Write out the listing below without alteration, omitting its pictures.
-- Begin DATA EXTRACT --
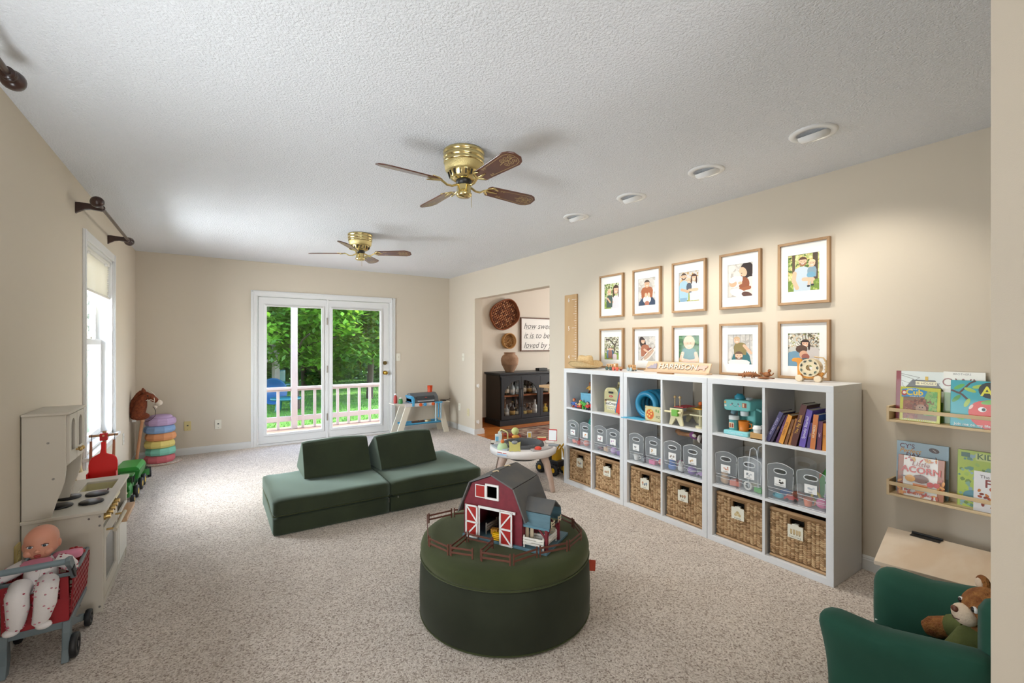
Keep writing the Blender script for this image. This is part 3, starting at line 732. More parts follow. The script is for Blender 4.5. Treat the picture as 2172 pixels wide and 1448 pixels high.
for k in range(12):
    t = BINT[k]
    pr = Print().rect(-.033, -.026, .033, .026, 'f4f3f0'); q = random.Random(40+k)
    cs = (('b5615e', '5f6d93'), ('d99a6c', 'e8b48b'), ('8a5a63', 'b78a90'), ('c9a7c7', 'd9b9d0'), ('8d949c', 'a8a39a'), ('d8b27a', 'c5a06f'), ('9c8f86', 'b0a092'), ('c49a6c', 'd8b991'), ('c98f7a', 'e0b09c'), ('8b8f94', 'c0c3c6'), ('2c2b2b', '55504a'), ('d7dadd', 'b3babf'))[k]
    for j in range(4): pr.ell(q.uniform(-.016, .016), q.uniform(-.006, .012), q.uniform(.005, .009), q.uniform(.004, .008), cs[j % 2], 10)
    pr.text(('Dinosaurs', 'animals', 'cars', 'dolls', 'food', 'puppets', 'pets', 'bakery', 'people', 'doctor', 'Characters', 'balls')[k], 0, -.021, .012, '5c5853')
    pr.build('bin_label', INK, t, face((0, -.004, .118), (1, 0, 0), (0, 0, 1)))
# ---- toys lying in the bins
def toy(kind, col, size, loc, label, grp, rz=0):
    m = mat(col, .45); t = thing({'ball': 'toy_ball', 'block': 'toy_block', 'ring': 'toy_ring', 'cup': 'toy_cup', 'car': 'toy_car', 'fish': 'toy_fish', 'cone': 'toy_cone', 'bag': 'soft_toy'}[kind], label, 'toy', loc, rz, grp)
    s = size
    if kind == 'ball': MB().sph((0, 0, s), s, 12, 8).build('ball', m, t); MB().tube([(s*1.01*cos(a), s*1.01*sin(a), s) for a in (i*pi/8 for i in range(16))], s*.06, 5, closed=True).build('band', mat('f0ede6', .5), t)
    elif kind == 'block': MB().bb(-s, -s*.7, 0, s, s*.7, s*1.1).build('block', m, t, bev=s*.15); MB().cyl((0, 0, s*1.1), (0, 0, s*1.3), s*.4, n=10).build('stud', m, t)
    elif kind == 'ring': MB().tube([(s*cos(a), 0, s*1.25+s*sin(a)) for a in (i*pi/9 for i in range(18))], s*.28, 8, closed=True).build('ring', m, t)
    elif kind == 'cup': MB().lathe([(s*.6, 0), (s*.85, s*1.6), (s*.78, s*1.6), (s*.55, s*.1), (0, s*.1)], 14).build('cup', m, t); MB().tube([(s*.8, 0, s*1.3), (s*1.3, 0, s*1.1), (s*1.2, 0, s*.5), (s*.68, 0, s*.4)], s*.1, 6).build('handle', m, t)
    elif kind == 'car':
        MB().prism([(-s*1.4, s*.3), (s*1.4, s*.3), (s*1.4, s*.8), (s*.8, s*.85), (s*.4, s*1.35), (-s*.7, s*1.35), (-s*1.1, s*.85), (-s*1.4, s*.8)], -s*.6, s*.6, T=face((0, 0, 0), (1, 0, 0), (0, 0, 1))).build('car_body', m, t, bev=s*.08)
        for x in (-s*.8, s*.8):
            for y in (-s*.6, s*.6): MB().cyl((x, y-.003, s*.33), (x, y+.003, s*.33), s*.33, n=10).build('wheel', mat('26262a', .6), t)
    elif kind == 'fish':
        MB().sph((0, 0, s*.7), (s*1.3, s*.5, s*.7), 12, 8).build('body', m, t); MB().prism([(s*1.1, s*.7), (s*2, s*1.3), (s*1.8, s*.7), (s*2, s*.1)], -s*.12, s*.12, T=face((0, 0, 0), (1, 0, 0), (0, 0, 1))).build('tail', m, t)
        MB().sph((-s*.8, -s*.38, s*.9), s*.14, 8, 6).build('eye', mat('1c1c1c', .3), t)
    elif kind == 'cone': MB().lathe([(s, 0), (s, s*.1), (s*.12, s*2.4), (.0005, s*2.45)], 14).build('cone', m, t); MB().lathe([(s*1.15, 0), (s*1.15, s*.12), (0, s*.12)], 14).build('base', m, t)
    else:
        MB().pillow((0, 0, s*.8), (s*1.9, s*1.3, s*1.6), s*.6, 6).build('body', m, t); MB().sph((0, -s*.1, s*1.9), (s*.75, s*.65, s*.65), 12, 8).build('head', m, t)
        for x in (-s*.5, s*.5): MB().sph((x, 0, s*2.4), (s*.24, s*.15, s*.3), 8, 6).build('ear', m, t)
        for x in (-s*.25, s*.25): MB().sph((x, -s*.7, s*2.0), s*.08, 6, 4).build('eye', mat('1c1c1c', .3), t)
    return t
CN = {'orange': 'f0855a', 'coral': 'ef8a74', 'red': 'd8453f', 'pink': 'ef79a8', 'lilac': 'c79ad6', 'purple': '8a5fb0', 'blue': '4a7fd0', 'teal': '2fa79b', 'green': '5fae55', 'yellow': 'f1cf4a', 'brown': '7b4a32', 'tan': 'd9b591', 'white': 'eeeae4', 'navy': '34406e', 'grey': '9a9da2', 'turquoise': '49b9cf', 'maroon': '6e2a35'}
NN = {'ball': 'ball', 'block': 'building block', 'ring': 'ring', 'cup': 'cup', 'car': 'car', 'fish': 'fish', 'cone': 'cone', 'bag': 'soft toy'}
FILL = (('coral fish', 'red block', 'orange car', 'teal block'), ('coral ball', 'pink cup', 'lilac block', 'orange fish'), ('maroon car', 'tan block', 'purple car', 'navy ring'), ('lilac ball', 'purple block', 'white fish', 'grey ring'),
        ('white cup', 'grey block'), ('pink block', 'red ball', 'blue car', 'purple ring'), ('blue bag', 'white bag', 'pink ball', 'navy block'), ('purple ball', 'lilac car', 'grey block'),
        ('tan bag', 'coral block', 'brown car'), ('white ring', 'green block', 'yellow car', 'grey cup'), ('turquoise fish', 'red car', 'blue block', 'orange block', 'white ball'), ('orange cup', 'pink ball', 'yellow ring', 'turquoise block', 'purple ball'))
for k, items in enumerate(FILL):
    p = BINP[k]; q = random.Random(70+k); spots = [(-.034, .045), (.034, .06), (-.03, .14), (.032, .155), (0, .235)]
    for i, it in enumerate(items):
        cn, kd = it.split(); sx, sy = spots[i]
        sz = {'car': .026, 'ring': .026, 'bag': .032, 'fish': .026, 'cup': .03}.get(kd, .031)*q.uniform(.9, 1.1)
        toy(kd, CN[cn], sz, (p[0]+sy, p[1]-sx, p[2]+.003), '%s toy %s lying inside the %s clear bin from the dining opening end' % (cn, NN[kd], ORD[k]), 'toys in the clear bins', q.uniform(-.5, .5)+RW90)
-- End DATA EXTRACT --
TASK ANSWER
Keep writing the Blender script for this image. This is part 3, starting at line 732. More parts follow. The script is for Blender 4.5. Treat the picture as 2172 pixels wide and 1448 pixels high.
for k in range(12):
    t = BINT[k]
    pr = Print().rect(-.033, -.026, .033, .026, 'f4f3f0'); q = random.Random(40+k)
    cs = (('b5615e', '5f6d93'), ('d99a6c', 'e8b48b'), ('8a5a63', 'b78a90'), ('c9a7c7', 'd9b9d0'), ('8d949c', 'a8a39a'), ('d8b27a', 'c5a06f'), ('9c8f86', 'b0a092'), ('c49a6c', 'd8b991'), ('c98f7a', 'e0b09c'), ('8b8f94', 'c0c3c6'), ('2c2b2b', '55504a'), ('d7dadd', 'b3babf'))[k]
    for j in range(4): pr.ell(q.uniform(-.016, .016), q.uniform(-.006, .012), q.uniform(.005, .009), q.uniform(.004, .008), cs[j % 2], 10)
    pr.text(('Dinosaurs', 'animals', 'cars', 'dolls', 'food', 'puppets', 'pets', 'bakery', 'people', 'doctor', 'Characters', 'balls')[k], 0, -.021, .012, '5c5853')
    pr.build('bin_label', INK, t, face((0, -.004, .118), (1, 0, 0), (0, 0, 1)))
# ---- toys lying in the bins
def toy(kind, col, size, loc, label, grp, rz=0):
    m = mat(col, .45); t = thing({'ball': 'toy_ball', 'block': 'toy_block', 'ring': 'toy_ring', 'cup': 'toy_cup', 'car': 'toy_car', 'fish': 'toy_fish', 'cone': 'toy_cone', 'bag': 'soft_toy'}[kind], label, 'toy', loc, rz, grp)
    s = size
    if kind == 'ball': MB().sph((0, 0, s), s, 12, 8).build('ball', m, t); MB().tube([(s*1.01*cos(a), s*1.01*sin(a), s) for a in (i*pi/8 for i in range(16))], s*.06, 5, closed=True).build('band', mat('f0ede6', .5), t)
    elif kind == 'block': MB().bb(-s, -s*.7, 0, s, s*.7, s*1.1).build('block', m, t, bev=s*.15); MB().cyl((0, 0, s*1.1), (0, 0, s*1.3), s*.4, n=10).build('stud', m, t)
    elif kind == 'ring': MB().tube([(s*cos(a), 0, s*1.25+s*sin(a)) for a in (i*pi/9 for i in range(18))], s*.28, 8, closed=True).build('ring', m, t)
    elif kind == 'cup': MB().lathe([(s*.6, 0), (s*.85, s*1.6), (s*.78, s*1.6), (s*.55, s*.1), (0, s*.1)], 14).build('cup', m, t); MB().tube([(s*.8, 0, s*1.3), (s*1.3, 0, s*1.1), (s*1.2, 0, s*.5), (s*.68, 0, s*.4)], s*.1, 6).build('handle', m, t)
    elif kind == 'car':
        MB().prism([(-s*1.4, s*.3), (s*1.4, s*.3), (s*1.4, s*.8), (s*.8, s*.85), (s*.4, s*1.35), (-s*.7, s*1.35), (-s*1.1, s*.85), (-s*1.4, s*.8)], -s*.6, s*.6, T=face((0, 0, 0), (1, 0, 0), (0, 0, 1))).build('car_body', m, t, bev=s*.08)
        for x in (-s*.8, s*.8):
            for y in (-s*.6, s*.6): MB().cyl((x, y-.003, s*.33), (x, y+.003, s*.33), s*.33, n=10).build('wheel', mat('26262a', .6), t)
    elif kind == 'fish':
        MB().sph((0, 0, s*.7), (s*1.3, s*.5, s*.7), 12, 8).build('body', m, t); MB().prism([(s*1.1, s*.7), (s*2, s*1.3), (s*1.8, s*.7), (s*2, s*.1)], -s*.12, s*.12, T=face((0, 0, 0), (1, 0, 0), (0, 0, 1))).build('tail', m, t)
        MB().sph((-s*.8, -s*.38, s*.9), s*.14, 8, 6).build('eye', mat('1c1c1c', .3), t)
    elif kind == 'cone': MB().lathe([(s, 0), (s, s*.1), (s*.12, s*2.4), (.0005, s*2.45)], 14).build('cone', m, t); MB().lathe([(s*1.15, 0), (s*1.15, s*.12), (0, s*.12)], 14).build('base', m, t)
    else:
        MB().pillow((0, 0, s*.8), (s*1.9, s*1.3, s*1.6), s*.6, 6).build('body', m, t); MB().sph((0, -s*.1, s*1.9), (s*.75, s*.65, s*.65), 12, 8).build('head', m, t)
        for x in (-s*.5, s*.5): MB().sph((x, 0, s*2.4), (s*.24, s*.15, s*.3), 8, 6).build('ear', m, t)
        for x in (-s*.25, s*.25): MB().sph((x, -s*.7, s*2.0), s*.08, 6, 4).build('eye', mat('1c1c1c', .3), t)
    return t
CN = {'orange': 'f0855a', 'coral': 'ef8a74', 'red': 'd8453f', 'pink': 'ef79a8', 'lilac': 'c79ad6', 'purple': '8a5fb0', 'blue': '4a7fd0', 'teal': '2fa79b', 'green': '5fae55', 'yellow': 'f1cf4a', 'brown': '7b4a32', 'tan': 'd9b591', 'white': 'eeeae4', 'navy': '34406e', 'grey': '9a9da2', 'turquoise': '49b9cf', 'maroon': '6e2a35'}
NN = {'ball': 'ball', 'block': 'building block', 'ring': 'ring', 'cup': 'cup', 'car': 'car', 'fish': 'fish', 'cone': 'cone', 'bag': 'soft toy'}
FILL = (('coral fish', 'red block', 'orange car', 'teal block'), ('coral ball', 'pink cup', 'lilac block', 'orange fish'), ('maroon car', 'tan block', 'purple car', 'navy ring'), ('lilac ball', 'purple block', 'white fish', 'grey ring'),
        ('white cup', 'grey block'), ('pink block', 'red ball', 'blue car', 'purple ring'), ('blue bag', 'white bag', 'pink ball', 'navy block'), ('purple ball', 'lilac car', 'grey block'),
        ('tan bag', 'coral block', 'brown car'), ('white ring', 'green block', 'yellow car', 'grey cup'), ('turquoise fish', 'red car', 'blue block', 'orange block', 'white ball'), ('orange cup', 'pink ball', 'yellow ring', 'turquoise block', 'purple ball'))
for k, items in enumerate(FILL):
    p = BINP[k]; q = random.Random(70+k); spots = [(-.034, .045), (.034, .06), (-.03, .14), (.032, .155), (0, .235)]
    for i, it in enumerate(items):
        cn, kd = it.split(); sx, sy = spots[i]
        sz = {'car': .026, 'ring': .026, 'bag': .032, 'fish': .026, 'cup': .03}.get(kd, .031)*q.uniform(.9, 1.1)
        toy(kd, CN[cn], sz, (p[0]+sy, p[1]-sx, p[2]+.003), '%s toy %s lying inside the %s clear bin from the dining opening end' % (cn, NN[kd], ORD[k]), 'toys in the clear bins', q.uniform(-.5, .5)+RW90)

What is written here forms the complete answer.